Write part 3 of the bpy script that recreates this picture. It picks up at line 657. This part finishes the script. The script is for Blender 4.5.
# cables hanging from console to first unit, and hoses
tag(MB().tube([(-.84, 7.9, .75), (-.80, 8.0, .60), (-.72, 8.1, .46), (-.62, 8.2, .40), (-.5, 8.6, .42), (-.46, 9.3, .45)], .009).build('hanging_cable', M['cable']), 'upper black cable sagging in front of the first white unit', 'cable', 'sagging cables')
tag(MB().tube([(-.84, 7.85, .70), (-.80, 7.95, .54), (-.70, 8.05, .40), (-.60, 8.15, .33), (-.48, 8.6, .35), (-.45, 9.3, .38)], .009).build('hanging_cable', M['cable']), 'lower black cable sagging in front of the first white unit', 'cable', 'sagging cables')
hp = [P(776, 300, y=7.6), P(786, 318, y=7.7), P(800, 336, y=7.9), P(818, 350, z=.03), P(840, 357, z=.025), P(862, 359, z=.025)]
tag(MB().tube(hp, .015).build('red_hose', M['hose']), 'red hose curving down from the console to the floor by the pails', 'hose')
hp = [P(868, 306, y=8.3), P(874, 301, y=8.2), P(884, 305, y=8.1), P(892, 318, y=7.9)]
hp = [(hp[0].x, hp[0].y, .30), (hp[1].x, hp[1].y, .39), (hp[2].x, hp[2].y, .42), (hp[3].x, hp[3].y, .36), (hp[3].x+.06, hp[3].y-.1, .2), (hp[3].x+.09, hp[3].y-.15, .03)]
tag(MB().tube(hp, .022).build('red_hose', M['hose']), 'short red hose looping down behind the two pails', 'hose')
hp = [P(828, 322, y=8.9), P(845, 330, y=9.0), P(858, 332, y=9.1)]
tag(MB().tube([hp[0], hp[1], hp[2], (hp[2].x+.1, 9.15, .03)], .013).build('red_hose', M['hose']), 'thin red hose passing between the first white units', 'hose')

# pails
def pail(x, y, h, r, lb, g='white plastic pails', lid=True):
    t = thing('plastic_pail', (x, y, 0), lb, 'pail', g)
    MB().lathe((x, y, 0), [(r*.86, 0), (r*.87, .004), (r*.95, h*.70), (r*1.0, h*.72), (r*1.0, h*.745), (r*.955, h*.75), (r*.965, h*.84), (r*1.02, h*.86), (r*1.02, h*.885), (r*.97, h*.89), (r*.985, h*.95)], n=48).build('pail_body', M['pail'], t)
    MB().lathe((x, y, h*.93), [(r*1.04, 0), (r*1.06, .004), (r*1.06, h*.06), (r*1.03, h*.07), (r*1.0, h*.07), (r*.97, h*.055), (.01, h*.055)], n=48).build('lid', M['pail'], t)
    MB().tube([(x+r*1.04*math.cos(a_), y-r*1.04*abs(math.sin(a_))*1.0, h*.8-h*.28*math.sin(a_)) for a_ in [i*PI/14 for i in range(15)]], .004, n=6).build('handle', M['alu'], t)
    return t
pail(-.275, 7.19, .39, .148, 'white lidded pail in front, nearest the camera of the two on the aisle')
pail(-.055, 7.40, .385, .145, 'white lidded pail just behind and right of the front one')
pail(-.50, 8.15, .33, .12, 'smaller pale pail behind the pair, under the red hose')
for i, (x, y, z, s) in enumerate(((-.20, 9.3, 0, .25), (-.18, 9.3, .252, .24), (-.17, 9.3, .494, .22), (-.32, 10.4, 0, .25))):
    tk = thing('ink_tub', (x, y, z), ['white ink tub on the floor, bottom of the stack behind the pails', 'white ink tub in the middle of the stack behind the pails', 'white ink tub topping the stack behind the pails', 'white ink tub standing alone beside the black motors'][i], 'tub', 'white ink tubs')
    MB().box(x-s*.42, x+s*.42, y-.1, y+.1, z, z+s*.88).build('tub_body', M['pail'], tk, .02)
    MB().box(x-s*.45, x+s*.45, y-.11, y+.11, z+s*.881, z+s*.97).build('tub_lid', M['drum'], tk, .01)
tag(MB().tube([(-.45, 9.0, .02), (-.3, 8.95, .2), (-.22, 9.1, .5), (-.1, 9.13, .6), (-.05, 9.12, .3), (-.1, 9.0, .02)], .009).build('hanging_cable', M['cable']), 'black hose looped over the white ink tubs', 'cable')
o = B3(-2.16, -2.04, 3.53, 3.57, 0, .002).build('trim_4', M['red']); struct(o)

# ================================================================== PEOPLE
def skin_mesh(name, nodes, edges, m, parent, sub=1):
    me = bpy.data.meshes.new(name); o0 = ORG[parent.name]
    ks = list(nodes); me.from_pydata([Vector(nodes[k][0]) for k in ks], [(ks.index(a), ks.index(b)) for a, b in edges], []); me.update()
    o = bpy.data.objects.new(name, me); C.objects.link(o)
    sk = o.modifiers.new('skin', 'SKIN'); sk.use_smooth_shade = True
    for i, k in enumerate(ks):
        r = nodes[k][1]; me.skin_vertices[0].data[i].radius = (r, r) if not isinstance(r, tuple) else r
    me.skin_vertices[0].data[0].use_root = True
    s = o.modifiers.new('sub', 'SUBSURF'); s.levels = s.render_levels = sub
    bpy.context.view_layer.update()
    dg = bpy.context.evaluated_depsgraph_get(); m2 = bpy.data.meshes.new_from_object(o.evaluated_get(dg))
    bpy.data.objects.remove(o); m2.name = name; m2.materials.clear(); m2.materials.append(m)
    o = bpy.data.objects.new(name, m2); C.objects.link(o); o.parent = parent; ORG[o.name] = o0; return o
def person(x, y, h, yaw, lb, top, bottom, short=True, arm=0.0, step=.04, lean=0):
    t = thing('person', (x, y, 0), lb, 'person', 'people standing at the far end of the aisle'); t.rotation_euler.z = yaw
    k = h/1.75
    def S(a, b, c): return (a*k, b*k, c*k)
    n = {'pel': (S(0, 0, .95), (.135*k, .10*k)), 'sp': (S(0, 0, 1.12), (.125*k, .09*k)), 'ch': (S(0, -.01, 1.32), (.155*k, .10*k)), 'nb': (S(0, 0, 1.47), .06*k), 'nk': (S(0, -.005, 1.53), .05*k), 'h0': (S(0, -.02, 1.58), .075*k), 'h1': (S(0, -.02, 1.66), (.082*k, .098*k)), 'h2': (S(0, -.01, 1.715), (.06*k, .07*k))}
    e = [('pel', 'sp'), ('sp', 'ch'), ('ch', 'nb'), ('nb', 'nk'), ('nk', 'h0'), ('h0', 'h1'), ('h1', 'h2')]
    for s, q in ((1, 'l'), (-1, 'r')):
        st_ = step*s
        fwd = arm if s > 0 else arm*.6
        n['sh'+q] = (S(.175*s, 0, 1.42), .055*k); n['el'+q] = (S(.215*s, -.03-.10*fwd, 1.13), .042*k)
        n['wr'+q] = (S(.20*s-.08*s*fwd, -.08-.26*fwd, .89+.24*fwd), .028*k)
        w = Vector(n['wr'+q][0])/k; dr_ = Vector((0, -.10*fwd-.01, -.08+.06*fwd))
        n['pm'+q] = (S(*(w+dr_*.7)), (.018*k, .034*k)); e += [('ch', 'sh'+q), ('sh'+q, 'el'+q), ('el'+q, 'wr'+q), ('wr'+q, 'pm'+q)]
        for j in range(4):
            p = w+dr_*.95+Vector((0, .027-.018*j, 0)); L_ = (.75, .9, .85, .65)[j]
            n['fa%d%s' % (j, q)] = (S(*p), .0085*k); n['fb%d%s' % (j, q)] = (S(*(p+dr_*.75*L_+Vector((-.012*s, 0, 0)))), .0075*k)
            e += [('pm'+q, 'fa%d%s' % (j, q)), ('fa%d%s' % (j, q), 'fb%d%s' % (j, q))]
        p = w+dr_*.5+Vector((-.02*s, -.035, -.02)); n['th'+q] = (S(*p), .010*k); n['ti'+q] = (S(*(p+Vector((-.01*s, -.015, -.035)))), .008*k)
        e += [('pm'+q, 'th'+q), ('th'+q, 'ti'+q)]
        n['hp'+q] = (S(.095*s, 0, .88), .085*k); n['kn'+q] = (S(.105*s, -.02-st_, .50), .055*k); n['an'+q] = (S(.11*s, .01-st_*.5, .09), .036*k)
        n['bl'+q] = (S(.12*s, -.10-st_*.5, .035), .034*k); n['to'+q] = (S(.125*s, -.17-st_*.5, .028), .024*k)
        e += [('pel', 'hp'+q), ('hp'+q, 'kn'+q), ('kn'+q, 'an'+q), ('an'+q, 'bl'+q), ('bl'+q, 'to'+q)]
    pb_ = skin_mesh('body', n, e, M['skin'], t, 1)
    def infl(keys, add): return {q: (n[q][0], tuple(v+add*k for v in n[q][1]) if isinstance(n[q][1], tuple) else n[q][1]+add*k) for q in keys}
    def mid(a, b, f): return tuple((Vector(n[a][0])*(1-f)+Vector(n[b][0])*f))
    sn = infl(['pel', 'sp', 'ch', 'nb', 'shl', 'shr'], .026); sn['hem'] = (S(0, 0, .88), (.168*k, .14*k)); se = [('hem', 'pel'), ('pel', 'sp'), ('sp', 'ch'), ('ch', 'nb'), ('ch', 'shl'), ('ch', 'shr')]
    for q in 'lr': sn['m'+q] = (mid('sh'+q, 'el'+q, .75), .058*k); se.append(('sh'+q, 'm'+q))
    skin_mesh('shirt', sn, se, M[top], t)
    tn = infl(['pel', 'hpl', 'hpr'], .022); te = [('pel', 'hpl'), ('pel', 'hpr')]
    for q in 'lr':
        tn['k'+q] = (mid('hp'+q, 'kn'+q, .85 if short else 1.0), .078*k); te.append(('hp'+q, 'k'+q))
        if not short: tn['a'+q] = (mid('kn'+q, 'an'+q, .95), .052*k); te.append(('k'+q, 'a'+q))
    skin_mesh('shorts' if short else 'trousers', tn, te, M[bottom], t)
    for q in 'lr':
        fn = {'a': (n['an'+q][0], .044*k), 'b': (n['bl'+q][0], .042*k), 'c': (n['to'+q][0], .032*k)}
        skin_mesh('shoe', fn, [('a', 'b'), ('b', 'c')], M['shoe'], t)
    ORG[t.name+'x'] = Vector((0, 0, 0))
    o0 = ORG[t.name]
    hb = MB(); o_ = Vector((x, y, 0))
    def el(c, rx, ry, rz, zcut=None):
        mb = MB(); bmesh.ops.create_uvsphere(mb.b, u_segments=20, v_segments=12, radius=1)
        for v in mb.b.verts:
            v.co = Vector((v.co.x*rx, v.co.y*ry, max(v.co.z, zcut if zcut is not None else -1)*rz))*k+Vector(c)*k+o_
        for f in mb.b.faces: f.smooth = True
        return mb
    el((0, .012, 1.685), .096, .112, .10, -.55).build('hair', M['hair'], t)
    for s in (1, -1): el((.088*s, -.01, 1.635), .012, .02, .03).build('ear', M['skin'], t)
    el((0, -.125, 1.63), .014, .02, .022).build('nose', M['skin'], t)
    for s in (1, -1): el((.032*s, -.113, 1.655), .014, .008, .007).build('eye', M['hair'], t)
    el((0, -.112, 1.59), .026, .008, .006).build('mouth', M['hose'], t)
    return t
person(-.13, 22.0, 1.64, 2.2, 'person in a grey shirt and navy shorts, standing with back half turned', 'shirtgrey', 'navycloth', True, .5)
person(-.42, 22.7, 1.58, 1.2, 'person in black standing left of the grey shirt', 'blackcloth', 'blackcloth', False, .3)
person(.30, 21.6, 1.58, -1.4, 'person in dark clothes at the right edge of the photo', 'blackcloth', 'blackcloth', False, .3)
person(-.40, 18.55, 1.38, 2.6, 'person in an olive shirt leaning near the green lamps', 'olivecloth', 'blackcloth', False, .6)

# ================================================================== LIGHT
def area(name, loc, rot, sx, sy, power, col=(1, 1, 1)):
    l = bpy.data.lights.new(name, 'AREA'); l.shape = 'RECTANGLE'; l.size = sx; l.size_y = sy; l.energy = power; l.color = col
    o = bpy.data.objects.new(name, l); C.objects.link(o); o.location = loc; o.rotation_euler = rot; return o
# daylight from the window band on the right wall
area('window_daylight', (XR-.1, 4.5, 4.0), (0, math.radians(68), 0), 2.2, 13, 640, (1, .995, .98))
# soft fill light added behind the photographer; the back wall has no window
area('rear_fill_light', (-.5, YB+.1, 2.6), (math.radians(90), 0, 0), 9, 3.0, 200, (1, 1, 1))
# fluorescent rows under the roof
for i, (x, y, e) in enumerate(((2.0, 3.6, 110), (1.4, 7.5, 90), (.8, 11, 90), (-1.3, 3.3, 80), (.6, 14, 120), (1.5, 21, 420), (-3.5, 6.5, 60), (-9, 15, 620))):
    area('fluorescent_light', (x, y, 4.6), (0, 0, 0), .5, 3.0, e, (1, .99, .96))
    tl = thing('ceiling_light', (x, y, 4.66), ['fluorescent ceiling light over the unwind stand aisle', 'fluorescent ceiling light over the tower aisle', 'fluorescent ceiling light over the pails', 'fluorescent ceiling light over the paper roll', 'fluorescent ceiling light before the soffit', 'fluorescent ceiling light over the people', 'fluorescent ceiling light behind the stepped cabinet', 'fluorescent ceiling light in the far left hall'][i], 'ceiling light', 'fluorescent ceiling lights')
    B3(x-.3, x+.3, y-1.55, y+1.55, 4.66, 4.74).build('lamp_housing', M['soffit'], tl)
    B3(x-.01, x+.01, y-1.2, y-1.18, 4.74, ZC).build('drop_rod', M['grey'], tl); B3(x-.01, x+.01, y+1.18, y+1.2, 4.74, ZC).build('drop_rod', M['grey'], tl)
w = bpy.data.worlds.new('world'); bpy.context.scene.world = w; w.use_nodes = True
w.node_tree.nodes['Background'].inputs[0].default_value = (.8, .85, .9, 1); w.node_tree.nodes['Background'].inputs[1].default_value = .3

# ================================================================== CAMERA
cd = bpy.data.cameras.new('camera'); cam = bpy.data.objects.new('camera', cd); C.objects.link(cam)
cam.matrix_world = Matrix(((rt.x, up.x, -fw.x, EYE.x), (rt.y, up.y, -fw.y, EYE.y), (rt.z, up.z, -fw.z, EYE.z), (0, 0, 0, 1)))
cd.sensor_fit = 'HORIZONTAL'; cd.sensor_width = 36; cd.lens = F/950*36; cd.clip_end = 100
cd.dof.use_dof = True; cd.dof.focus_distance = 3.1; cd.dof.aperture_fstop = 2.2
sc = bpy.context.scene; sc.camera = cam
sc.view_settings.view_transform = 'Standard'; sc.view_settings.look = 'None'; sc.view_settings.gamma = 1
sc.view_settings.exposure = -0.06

**Stated exercise:** Reproduce, please, the lines of the material from its first line down to the line containing "white units', 'hose')", keeping both ends and nothing beyond them.

**Task output:**
Write part 3 of the bpy script that recreates this picture. It picks up at line 657. This part finishes the script. The script is for Blender 4.5.
# cables hanging from console to first unit, and hoses
tag(MB().tube([(-.84, 7.9, .75), (-.80, 8.0, .60), (-.72, 8.1, .46), (-.62, 8.2, .40), (-.5, 8.6, .42), (-.46, 9.3, .45)], .009).build('hanging_cable', M['cable']), 'upper black cable sagging in front of the first white unit', 'cable', 'sagging cables')
tag(MB().tube([(-.84, 7.85, .70), (-.80, 7.95, .54), (-.70, 8.05, .40), (-.60, 8.15, .33), (-.48, 8.6, .35), (-.45, 9.3, .38)], .009).build('hanging_cable', M['cable']), 'lower black cable sagging in front of the first white unit', 'cable', 'sagging cables')
hp = [P(776, 300, y=7.6), P(786, 318, y=7.7), P(800, 336, y=7.9), P(818, 350, z=.03), P(840, 357, z=.025), P(862, 359, z=.025)]
tag(MB().tube(hp, .015).build('red_hose', M['hose']), 'red hose curving down from the console to the floor by the pails', 'hose')
hp = [P(868, 306, y=8.3), P(874, 301, y=8.2), P(884, 305, y=8.1), P(892, 318, y=7.9)]
hp = [(hp[0].x, hp[0].y, .30), (hp[1].x, hp[1].y, .39), (hp[2].x, hp[2].y, .42), (hp[3].x, hp[3].y, .36), (hp[3].x+.06, hp[3].y-.1, .2), (hp[3].x+.09, hp[3].y-.15, .03)]
tag(MB().tube(hp, .022).build('red_hose', M['hose']), 'short red hose looping down behind the two pails', 'hose')
hp = [P(828, 322, y=8.9), P(845, 330, y=9.0), P(858, 332, y=9.1)]
tag(MB().tube([hp[0], hp[1], hp[2], (hp[2].x+.1, 9.15, .03)], .013).build('red_hose', M['hose']), 'thin red hose passing between the first white units', 'hose')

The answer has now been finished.